Stated task
Repeat the data word for word. Do not include the pictures.

(begin)

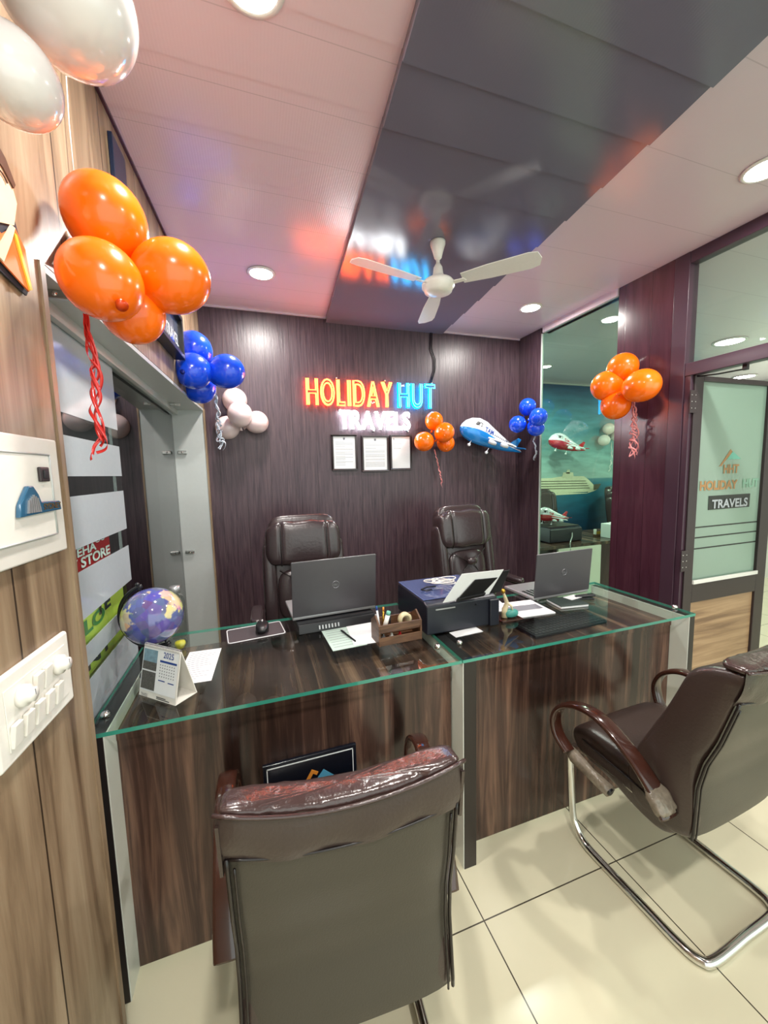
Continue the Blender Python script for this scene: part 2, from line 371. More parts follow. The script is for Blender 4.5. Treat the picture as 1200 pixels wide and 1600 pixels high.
def glyph(ch, fill=True, offset=0.0):
    """returns (verts, faces, edges) of one text body laid out by the built-in font"""
    key = (ch, fill, offset)
    if key in _fc: return _fc[key]
    cu = bpy.data.curves.new('t', 'FONT'); cu.body = ch; cu.size = 1; cu.resolution_u = 4; cu.offset = offset
    cu.fill_mode = 'BOTH' if fill else 'NONE'; cu.dimensions = '2D'
    o = bpy.data.objects.new('t', cu); C.objects.link(o)
    dg = bpy.context.evaluated_depsgraph_get(); me = bpy.data.meshes.new_from_object(o.evaluated_get(dg))
    r = ([v.co.copy() for v in me.vertices], [tuple(p.vertices) for p in me.polygons], [tuple(e.vertices) for e in me.edges])
    bpy.data.objects.remove(o); bpy.data.curves.remove(cu); bpy.data.meshes.remove(me)
    _fc[key] = r; return r
def fit(vs, x0, x1, z0, z1, ref=None):
    R = ref or vs
    a = min(v.x for v in R); b = max(v.x for v in R); c = min(v.y for v in R); d = max(v.y for v in R)
    sx = (x1-x0)/max(b-a, 1e-6); sy = (z1-z0)/max(d-c, 1e-6)
    return [(x0+(v.x-a)*sx, z0+(v.y-c)*sy) for v in vs]
def flat_text(mb, body, o, ux, uz, w, h, mi=0, thick=.001, bold=0.0):
    """filled text in the box w x h, lower-left corner o, along directions ux, uz"""
    vs, fs, es = glyph(body, True, bold)
    o = Vector(o); ux = Vector(ux).normalized(); uz = Vector(uz).normalized(); nn = ux.cross(uz)*thick
    P = [o+ux*a+uz*b for a, b in fit(vs, 0, w, 0, h)]
    mb.add([p+nn for p in P], fs, mi)
def loops(vs, es):
    adj = {}
    for a, b in es: adj.setdefault(a, []).append(b); adj.setdefault(b, []).append(a)
    seen = set(); out = []
    for a in adj:
        if a in seen: continue
        lp = [a]; seen.add(a); cur = a
        while True:
            nx = [q for q in adj[cur] if q not in seen]
            if not nx: break
            cur = nx[0]; seen.add(cur); lp.append(cur)
        out.append(lp)
    return out
def copy_tree(o, parent=None):
    c = o.copy(); C.objects.link(c); c.parent = parent
    if parent is not None: c.matrix_parent_inverse = o.matrix_parent_inverse.copy()
    for ch in list(o.children): copy_tree(ch, c)
    return c

# ------------------------------------------------------------------ room shell
P1a = Vector((-.38, 1.33)); P1b = Vector((-.2945, 2.926)); P1d = (P1b-P1a)/(P1b.y-P1a.y)
def p1x(y): return P1a.x+P1d.x*(y-P1a.y)
def at_p1(px, py):
    d = ray(px, py); k = P1a.x-P1d.x*P1a.y   # x = k + m*y
    t = k/(d[0]-P1d.x*d[1]); return CO+d*t
YB = 2.92; XR = 2.26; P2 = -.475; YE = 1.03
floor = SB('floor', MB().bb(-1.6, 7, -2.2, 4.3, -.05, 0), M['floor'])
HZ = 1.972
def slabp1(mb, y0, y1, z0, z1, t=.07):
    mb.prism([(p1x(y0), y0, z0), (p1x(y1), y1, z0), (p1x(y1)-t, y1, z0), (p1x(y0)-t, y0, z0)], (0, 0, z1-z0))
w = MB(); slabp1(w, -2.2, YE, 0, 2.72, .10); slabp1(w, YE, YB, HZ+.004, 2.72, .10); wall_left = SB('wall_left', w, M['left_wood'])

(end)

In response
Continue the Blender Python script for this scene: part 2, from line 371. More parts follow. The script is for Blender 4.5. Treat the picture as 1200 pixels wide and 1600 pixels high.
def glyph(ch, fill=True, offset=0.0):
    """returns (verts, faces, edges) of one text body laid out by the built-in font"""
    key = (ch, fill, offset)
    if key in _fc: return _fc[key]
    cu = bpy.data.curves.new('t', 'FONT'); cu.body = ch; cu.size = 1; cu.resolution_u = 4; cu.offset = offset
    cu.fill_mode = 'BOTH' if fill else 'NONE'; cu.dimensions = '2D'
    o = bpy.data.objects.new('t', cu); C.objects.link(o)
    dg = bpy.context.evaluated_depsgraph_get(); me = bpy.data.meshes.new_from_object(o.evaluated_get(dg))
    r = ([v.co.copy() for v in me.vertices], [tuple(p.vertices) for p in me.polygons], [tuple(e.vertices) for e in me.edges])
    bpy.data.objects.remove(o); bpy.data.curves.remove(cu); bpy.data.meshes.remove(me)
    _fc[key] = r; return r
def fit(vs, x0, x1, z0, z1, ref=None):
    R = ref or vs
    a = min(v.x for v in R); b = max(v.x for v in R); c = min(v.y for v in R); d = max(v.y for v in R)
    sx = (x1-x0)/max(b-a, 1e-6); sy = (z1-z0)/max(d-c, 1e-6)
    return [(x0+(v.x-a)*sx, z0+(v.y-c)*sy) for v in vs]
def flat_text(mb, body, o, ux, uz, w, h, mi=0, thick=.001, bold=0.0):
    """filled text in the box w x h, lower-left corner o, along directions ux, uz"""
    vs, fs, es = glyph(body, True, bold)
    o = Vector(o); ux = Vector(ux).normalized(); uz = Vector(uz).normalized(); nn = ux.cross(uz)*thick
    P = [o+ux*a+uz*b for a, b in fit(vs, 0, w, 0, h)]
    mb.add([p+nn for p in P], fs, mi)
def loops(vs, es):
    adj = {}
    for a, b in es: adj.setdefault(a, []).append(b); adj.setdefault(b, []).append(a)
    seen = set(); out = []
    for a in adj:
        if a in seen: continue
        lp = [a]; seen.add(a); cur = a
        while True:
            nx = [q for q in adj[cur] if q not in seen]
            if not nx: break
            cur = nx[0]; seen.add(cur); lp.append(cur)
        out.append(lp)
    return out
def copy_tree(o, parent=None):
    c = o.copy(); C.objects.link(c); c.parent = parent
    if parent is not None: c.matrix_parent_inverse = o.matrix_parent_inverse.copy()
    for ch in list(o.children): copy_tree(ch, c)
    return c

# ------------------------------------------------------------------ room shell
P1a = Vector((-.38, 1.33)); P1b = Vector((-.2945, 2.926)); P1d = (P1b-P1a)/(P1b.y-P1a.y)
def p1x(y): return P1a.x+P1d.x*(y-P1a.y)
def at_p1(px, py):
    d = ray(px, py); k = P1a.x-P1d.x*P1a.y   # x = k + m*y
    t = k/(d[0]-P1d.x*d[1]); return CO+d*t
YB = 2.92; XR = 2.26; P2 = -.475; YE = 1.03
floor = SB('floor', MB().bb(-1.6, 7, -2.2, 4.3, -.05, 0), M['floor'])
HZ = 1.972
def slabp1(mb, y0, y1, z0, z1, t=.07):
    mb.prism([(p1x(y0), y0, z0), (p1x(y1), y1, z0), (p1x(y1)-t, y1, z0), (p1x(y0)-t, y0, z0)], (0, 0, z1-z0))
w = MB(); slabp1(w, -2.2, YE, 0, 2.72, .10); slabp1(w, YE, YB, HZ+.004, 2.72, .10); wall_left = SB('wall_left', w, M['left_wood'])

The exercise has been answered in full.